:: Objective ::
Write out every line of the material as it stands, apart from the pictures.

:: Data block ::
● ● ● ●

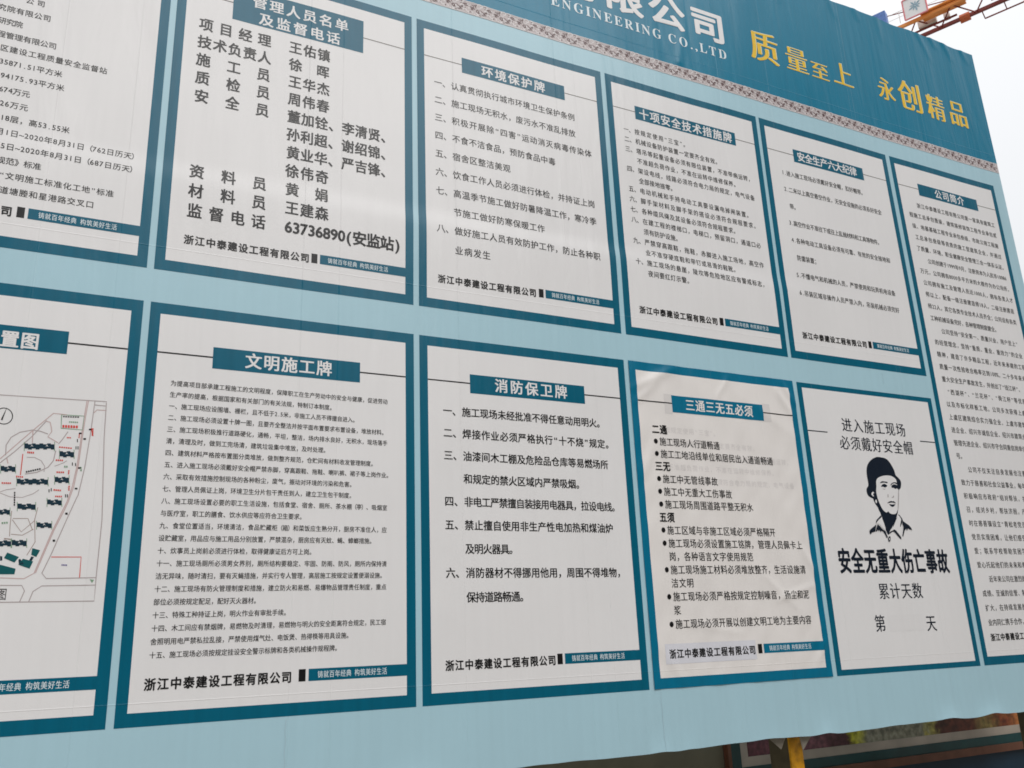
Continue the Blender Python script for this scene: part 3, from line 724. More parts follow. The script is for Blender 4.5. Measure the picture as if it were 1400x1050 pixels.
# ---------------------------------------------------------------- materials
def new_mat(name):
    m = bpy.data.materials.new(name); m.use_nodes = True
    return m, m.node_tree.nodes, m.node_tree.links, m.node_tree.nodes['Principled BSDF']
def vinyl(name, col, rough=0.28, band=0.05, bump=0.35, spec=0.24):
    """printed PVC banner cloth: print-head banding, woven relief, soft satin gloss"""
    m, n, l, b = new_mat(name)
    geo = n.new('ShaderNodeNewGeometry')
    mp = n.new('ShaderNodeMapping'); mp.inputs['Scale'].default_value = (9.0, 1.0, 0.22); l.new(geo.outputs['Position'], mp.inputs[0])
    nz = n.new('ShaderNodeTexNoise'); nz.inputs['Scale'].default_value = 3.0; nz.inputs['Detail'].default_value = 5; l.new(mp.outputs[0], nz.inputs['Vector'])
    mr = n.new('ShaderNodeMapRange'); mr.inputs[1].default_value = 0.25; mr.inputs[2].default_value = 0.75
    mr.inputs[3].default_value = 1 - band; mr.inputs[4].default_value = 1 + band; l.new(nz.outputs['Fac'], mr.inputs[0])
    n2 = n.new('ShaderNodeTexNoise'); n2.inputs['Scale'].default_value = 1.7; n2.inputs['Detail'].default_value = 6; l.new(geo.outputs['Position'], n2.inputs['Vector'])
    mr2 = n.new('ShaderNodeMapRange'); mr2.inputs[3].default_value = 0.95; mr2.inputs[4].default_value = 1.05; l.new(n2.outputs['Fac'], mr2.inputs[0])
    mu = n.new('ShaderNodeMath'); mu.operation = 'MULTIPLY'; l.new(mr.outputs[0], mu.inputs[0]); l.new(mr2.outputs[0], mu.inputs[1])
    sc = n.new('ShaderNodeVectorMath'); sc.operation = 'SCALE'; sc.inputs[0].default_value = col[:3]; l.new(mu.outputs[0], sc.inputs['Scale'])
    l.new(sc.outputs[0], b.inputs['Base Color'])
    b.inputs['Roughness'].default_value = rough; b.inputs['Specular IOR Level'].default_value = spec
    # relief: weave + long soft tension folds + faint seams
    wv = n.new('ShaderNodeTexNoise'); wv.inputs['Scale'].default_value = 260; wv.inputs['Detail'].default_value = 2; l.new(geo.outputs['Position'], wv.inputs['Vector'])
    mp2 = n.new('ShaderNodeMapping'); mp2.inputs['Scale'].default_value = (2.6, 1, 0.45); mp2.inputs['Rotation'].default_value = (0, 0.12, 0); l.new(geo.outputs['Position'], mp2.inputs[0])
    fo = n.new('ShaderNodeTexNoise'); fo.inputs['Scale'].default_value = 2.2; fo.inputs['Detail'].default_value = 3; fo.inputs['Distortion'].default_value = 0.4; l.new(mp2.outputs[0], fo.inputs['Vector'])
    sx = n.new('ShaderNodeSeparateXYZ'); l.new(geo.outputs['Position'], sx.inputs[0])
    def seam(inp, period, shift, width):
        a = n.new('ShaderNodeMath'); a.operation = 'ADD'; a.inputs[1].default_value = shift; l.new(inp, a.inputs[0])
        p = n.new('ShaderNodeMath'); p.operation = 'PINGPONG'; p.inputs[1].default_value = period / 2; l.new(a.outputs[0], p.inputs[0])
        c = n.new('ShaderNodeMapRange'); c.inputs[1].default_value = 0; c.inputs[2].default_value = width; c.inputs[3].default_value = 1; c.inputs[4].default_value = 0
        l.new(p.outputs[0], c.inputs[0]); return c.outputs[0]
    s1 = seam(sx.outputs[0], 1.27, 0.905, 0.0035); s2 = seam(sx.outputs[0], 0.79, 0.29, 0.002); s3 = seam(sx.outputs[2], 1.9, 0.47, 0.003)
    ad = n.new('ShaderNodeMath'); ad.operation = 'ADD'; l.new(s1, ad.inputs[0]); l.new(s2, ad.inputs[1])
    ad2 = n.new('ShaderNodeMath'); ad2.operation = 'ADD'; l.new(ad.outputs[0], ad2.inputs[0]); l.new(s3, ad2.inputs[1])
    b1 = n.new('ShaderNodeBump'); b1.inputs['Strength'].default_value = bump; b1.inputs['Distance'].default_value = 0.0006; l.new(wv.outputs['Fac'], b1.inputs['Height'])
    b2 = n.new('ShaderNodeBump'); b2.inputs['Strength'].default_value = 0.5; b2.inputs['Distance'].default_value = 0.014; l.new(fo.outputs['Fac'], b2.inputs['Height']); l.new(b1.outputs[0], b2.inputs['Normal'])
    b3 = n.new('ShaderNodeBump'); b3.inputs['Strength'].default_value = 0.6; b3.inputs['Distance'].default_value = 0.0012; l.new(ad2.outputs[0], b3.inputs['Height']); l.new(b2.outputs[0], b3.inputs['Normal'])
    l.new(b3.outputs[0], b.inputs['Normal'])
    return m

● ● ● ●

:: Response ::
Continue the Blender Python script for this scene: part 3, from line 724. More parts follow. The script is for Blender 4.5. Measure the picture as if it were 1400x1050 pixels.
# ---------------------------------------------------------------- materials
def new_mat(name):
    m = bpy.data.materials.new(name); m.use_nodes = True
    return m, m.node_tree.nodes, m.node_tree.links, m.node_tree.nodes['Principled BSDF']
def vinyl(name, col, rough=0.28, band=0.05, bump=0.35, spec=0.24):
    """printed PVC banner cloth: print-head banding, woven relief, soft satin gloss"""
    m, n, l, b = new_mat(name)
    geo = n.new('ShaderNodeNewGeometry')
    mp = n.new('ShaderNodeMapping'); mp.inputs['Scale'].default_value = (9.0, 1.0, 0.22); l.new(geo.outputs['Position'], mp.inputs[0])
    nz = n.new('ShaderNodeTexNoise'); nz.inputs['Scale'].default_value = 3.0; nz.inputs['Detail'].default_value = 5; l.new(mp.outputs[0], nz.inputs['Vector'])
    mr = n.new('ShaderNodeMapRange'); mr.inputs[1].default_value = 0.25; mr.inputs[2].default_value = 0.75
    mr.inputs[3].default_value = 1 - band; mr.inputs[4].default_value = 1 + band; l.new(nz.outputs['Fac'], mr.inputs[0])
    n2 = n.new('ShaderNodeTexNoise'); n2.inputs['Scale'].default_value = 1.7; n2.inputs['Detail'].default_value = 6; l.new(geo.outputs['Position'], n2.inputs['Vector'])
    mr2 = n.new('ShaderNodeMapRange'); mr2.inputs[3].default_value = 0.95; mr2.inputs[4].default_value = 1.05; l.new(n2.outputs['Fac'], mr2.inputs[0])
    mu = n.new('ShaderNodeMath'); mu.operation = 'MULTIPLY'; l.new(mr.outputs[0], mu.inputs[0]); l.new(mr2.outputs[0], mu.inputs[1])
    sc = n.new('ShaderNodeVectorMath'); sc.operation = 'SCALE'; sc.inputs[0].default_value = col[:3]; l.new(mu.outputs[0], sc.inputs['Scale'])
    l.new(sc.outputs[0], b.inputs['Base Color'])
    b.inputs['Roughness'].default_value = rough; b.inputs['Specular IOR Level'].default_value = spec
    # relief: weave + long soft tension folds + faint seams
    wv = n.new('ShaderNodeTexNoise'); wv.inputs['Scale'].default_value = 260; wv.inputs['Detail'].default_value = 2; l.new(geo.outputs['Position'], wv.inputs['Vector'])
    mp2 = n.new('ShaderNodeMapping'); mp2.inputs['Scale'].default_value = (2.6, 1, 0.45); mp2.inputs['Rotation'].default_value = (0, 0.12, 0); l.new(geo.outputs['Position'], mp2.inputs[0])
    fo = n.new('ShaderNodeTexNoise'); fo.inputs['Scale'].default_value = 2.2; fo.inputs['Detail'].default_value = 3; fo.inputs['Distortion'].default_value = 0.4; l.new(mp2.outputs[0], fo.inputs['Vector'])
    sx = n.new('ShaderNodeSeparateXYZ'); l.new(geo.outputs['Position'], sx.inputs[0])
    def seam(inp, period, shift, width):
        a = n.new('ShaderNodeMath'); a.operation = 'ADD'; a.inputs[1].default_value = shift; l.new(inp, a.inputs[0])
        p = n.new('ShaderNodeMath'); p.operation = 'PINGPONG'; p.inputs[1].default_value = period / 2; l.new(a.outputs[0], p.inputs[0])
        c = n.new('ShaderNodeMapRange'); c.inputs[1].default_value = 0; c.inputs[2].default_value = width; c.inputs[3].default_value = 1; c.inputs[4].default_value = 0
        l.new(p.outputs[0], c.inputs[0]); return c.outputs[0]
    s1 = seam(sx.outputs[0], 1.27, 0.905, 0.0035); s2 = seam(sx.outputs[0], 0.79, 0.29, 0.002); s3 = seam(sx.outputs[2], 1.9, 0.47, 0.003)
    ad = n.new('ShaderNodeMath'); ad.operation = 'ADD'; l.new(s1, ad.inputs[0]); l.new(s2, ad.inputs[1])
    ad2 = n.new('ShaderNodeMath'); ad2.operation = 'ADD'; l.new(ad.outputs[0], ad2.inputs[0]); l.new(s3, ad2.inputs[1])
    b1 = n.new('ShaderNodeBump'); b1.inputs['Strength'].default_value = bump; b1.inputs['Distance'].default_value = 0.0006; l.new(wv.outputs['Fac'], b1.inputs['Height'])
    b2 = n.new('ShaderNodeBump'); b2.inputs['Strength'].default_value = 0.5; b2.inputs['Distance'].default_value = 0.014; l.new(fo.outputs['Fac'], b2.inputs['Height']); l.new(b1.outputs[0], b2.inputs['Normal'])
    b3 = n.new('ShaderNodeBump'); b3.inputs['Strength'].default_value = 0.6; b3.inputs['Distance'].default_value = 0.0012; l.new(ad2.outputs[0], b3.inputs['Height']); l.new(b2.outputs[0], b3.inputs['Normal'])
    l.new(b3.outputs[0], b.inputs['Normal'])
    return m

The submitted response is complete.